(Task objective):
Count the lines containing "picture". Give the number alone.

(Dataset):
>> start

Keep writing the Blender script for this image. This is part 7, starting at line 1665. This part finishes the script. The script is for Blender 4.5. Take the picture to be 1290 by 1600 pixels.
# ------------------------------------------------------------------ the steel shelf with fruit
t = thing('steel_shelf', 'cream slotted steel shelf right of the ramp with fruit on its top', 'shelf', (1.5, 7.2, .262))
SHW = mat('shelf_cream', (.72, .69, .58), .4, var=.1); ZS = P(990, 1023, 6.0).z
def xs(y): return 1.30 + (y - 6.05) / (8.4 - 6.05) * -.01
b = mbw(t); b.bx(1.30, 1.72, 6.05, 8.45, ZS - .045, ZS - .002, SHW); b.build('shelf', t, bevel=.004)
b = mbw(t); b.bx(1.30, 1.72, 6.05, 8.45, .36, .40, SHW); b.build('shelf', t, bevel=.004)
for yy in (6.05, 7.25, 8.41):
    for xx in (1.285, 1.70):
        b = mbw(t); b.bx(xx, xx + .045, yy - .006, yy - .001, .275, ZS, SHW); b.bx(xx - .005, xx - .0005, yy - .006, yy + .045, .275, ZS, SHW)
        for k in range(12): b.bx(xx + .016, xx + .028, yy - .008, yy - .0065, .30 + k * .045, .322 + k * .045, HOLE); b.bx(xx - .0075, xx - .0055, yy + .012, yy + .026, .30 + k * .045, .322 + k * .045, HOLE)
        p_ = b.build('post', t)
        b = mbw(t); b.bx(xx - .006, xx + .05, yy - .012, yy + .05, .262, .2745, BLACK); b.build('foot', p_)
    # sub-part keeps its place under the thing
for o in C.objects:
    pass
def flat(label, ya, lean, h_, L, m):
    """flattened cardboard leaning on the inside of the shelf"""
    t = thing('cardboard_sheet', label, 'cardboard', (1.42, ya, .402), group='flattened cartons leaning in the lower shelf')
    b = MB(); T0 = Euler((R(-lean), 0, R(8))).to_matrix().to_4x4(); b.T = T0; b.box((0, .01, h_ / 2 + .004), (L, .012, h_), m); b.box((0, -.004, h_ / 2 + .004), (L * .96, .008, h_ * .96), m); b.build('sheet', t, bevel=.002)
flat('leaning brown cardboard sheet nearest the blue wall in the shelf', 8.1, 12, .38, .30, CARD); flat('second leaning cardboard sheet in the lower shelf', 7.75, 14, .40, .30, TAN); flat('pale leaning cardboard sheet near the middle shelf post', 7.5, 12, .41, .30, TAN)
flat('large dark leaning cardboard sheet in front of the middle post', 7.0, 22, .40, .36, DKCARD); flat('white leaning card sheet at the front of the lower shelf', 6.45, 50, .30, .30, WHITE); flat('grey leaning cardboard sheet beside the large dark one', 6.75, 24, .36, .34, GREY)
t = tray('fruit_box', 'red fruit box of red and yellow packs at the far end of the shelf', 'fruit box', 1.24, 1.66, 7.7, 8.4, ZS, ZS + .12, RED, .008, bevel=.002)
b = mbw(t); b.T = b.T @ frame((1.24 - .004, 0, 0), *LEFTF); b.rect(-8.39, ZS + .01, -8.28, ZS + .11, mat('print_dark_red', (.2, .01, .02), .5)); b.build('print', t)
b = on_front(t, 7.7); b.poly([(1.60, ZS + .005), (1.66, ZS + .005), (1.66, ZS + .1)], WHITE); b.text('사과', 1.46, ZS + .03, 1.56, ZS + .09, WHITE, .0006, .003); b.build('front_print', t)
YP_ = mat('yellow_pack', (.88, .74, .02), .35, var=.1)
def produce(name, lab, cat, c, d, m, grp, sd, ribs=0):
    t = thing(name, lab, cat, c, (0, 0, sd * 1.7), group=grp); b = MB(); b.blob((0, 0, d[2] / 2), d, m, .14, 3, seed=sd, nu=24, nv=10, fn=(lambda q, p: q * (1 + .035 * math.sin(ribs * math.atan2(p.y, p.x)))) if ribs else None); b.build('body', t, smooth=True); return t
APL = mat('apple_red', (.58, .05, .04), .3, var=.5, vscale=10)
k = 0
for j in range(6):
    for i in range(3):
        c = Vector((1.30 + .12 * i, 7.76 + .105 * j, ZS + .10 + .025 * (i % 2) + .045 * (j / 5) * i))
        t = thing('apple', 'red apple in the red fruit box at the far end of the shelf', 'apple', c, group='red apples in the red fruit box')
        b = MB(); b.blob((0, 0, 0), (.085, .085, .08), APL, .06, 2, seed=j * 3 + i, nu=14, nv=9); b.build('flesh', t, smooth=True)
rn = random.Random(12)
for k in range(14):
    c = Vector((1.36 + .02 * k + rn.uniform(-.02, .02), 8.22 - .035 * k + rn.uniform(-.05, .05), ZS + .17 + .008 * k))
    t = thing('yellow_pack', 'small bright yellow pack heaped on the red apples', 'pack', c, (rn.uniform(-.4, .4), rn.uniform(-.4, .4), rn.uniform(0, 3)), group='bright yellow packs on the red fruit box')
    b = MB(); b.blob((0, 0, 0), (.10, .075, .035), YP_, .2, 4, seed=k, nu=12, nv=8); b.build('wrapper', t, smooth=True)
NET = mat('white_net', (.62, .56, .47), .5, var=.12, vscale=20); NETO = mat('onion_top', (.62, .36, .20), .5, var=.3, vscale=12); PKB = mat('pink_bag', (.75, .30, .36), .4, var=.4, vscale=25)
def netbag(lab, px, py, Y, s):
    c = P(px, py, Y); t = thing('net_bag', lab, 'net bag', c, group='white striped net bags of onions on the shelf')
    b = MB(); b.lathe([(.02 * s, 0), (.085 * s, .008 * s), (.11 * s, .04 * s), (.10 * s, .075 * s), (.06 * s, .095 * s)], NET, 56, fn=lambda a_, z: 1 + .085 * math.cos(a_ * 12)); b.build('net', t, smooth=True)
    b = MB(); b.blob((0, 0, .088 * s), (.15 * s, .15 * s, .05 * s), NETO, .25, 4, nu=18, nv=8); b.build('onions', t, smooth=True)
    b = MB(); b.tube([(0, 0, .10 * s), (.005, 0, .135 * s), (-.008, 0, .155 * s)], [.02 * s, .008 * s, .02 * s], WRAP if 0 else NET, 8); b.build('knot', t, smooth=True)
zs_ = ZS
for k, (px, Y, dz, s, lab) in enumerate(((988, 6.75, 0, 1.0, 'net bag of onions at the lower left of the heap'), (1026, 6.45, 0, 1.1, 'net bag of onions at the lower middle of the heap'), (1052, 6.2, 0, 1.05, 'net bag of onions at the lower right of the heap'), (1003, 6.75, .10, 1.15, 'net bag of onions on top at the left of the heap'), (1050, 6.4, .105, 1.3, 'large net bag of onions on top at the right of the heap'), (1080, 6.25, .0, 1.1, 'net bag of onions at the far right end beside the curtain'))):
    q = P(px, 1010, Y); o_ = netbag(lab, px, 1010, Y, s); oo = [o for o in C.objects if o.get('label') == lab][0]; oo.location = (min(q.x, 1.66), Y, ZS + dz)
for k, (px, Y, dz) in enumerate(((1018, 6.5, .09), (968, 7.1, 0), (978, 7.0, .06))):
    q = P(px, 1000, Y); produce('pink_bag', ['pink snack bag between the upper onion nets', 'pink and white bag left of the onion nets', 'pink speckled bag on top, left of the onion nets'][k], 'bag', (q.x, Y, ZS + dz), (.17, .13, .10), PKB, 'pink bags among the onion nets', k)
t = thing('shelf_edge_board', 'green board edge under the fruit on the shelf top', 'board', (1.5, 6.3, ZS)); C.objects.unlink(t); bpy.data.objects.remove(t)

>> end
>> start

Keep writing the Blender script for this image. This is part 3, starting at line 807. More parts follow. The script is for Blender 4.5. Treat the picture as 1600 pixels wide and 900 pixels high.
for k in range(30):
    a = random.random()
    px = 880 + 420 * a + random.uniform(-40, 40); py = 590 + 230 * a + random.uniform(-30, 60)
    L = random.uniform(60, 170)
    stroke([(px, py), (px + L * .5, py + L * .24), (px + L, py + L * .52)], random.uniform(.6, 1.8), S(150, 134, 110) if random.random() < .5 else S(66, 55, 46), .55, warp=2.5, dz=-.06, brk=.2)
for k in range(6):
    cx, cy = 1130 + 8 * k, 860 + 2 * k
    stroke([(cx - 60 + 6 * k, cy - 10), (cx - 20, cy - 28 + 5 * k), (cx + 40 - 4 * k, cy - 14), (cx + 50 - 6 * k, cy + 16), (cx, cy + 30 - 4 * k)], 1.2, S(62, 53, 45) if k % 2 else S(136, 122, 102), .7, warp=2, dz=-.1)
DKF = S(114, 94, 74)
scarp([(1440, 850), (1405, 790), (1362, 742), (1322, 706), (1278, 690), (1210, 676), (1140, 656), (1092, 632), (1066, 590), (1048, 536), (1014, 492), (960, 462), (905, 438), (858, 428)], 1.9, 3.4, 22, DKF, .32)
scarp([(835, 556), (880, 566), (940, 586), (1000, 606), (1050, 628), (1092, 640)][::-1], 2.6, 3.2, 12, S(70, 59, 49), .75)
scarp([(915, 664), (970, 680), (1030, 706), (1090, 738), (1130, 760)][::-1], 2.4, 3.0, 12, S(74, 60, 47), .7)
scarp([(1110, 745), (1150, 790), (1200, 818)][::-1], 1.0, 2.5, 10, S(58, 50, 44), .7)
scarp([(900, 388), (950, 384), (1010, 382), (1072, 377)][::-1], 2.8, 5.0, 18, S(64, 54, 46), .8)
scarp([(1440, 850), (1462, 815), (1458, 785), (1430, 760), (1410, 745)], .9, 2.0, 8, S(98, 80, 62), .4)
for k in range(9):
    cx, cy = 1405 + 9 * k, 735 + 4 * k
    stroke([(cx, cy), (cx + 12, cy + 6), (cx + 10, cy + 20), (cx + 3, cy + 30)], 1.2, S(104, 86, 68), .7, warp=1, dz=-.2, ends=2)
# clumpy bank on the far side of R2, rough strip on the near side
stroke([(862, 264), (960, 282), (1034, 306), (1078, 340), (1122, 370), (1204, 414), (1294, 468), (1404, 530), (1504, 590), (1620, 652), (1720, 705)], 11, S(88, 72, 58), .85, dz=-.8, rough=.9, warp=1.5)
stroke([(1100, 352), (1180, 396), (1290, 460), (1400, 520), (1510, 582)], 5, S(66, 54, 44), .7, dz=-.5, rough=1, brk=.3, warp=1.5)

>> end

(Answer for this exercise):
2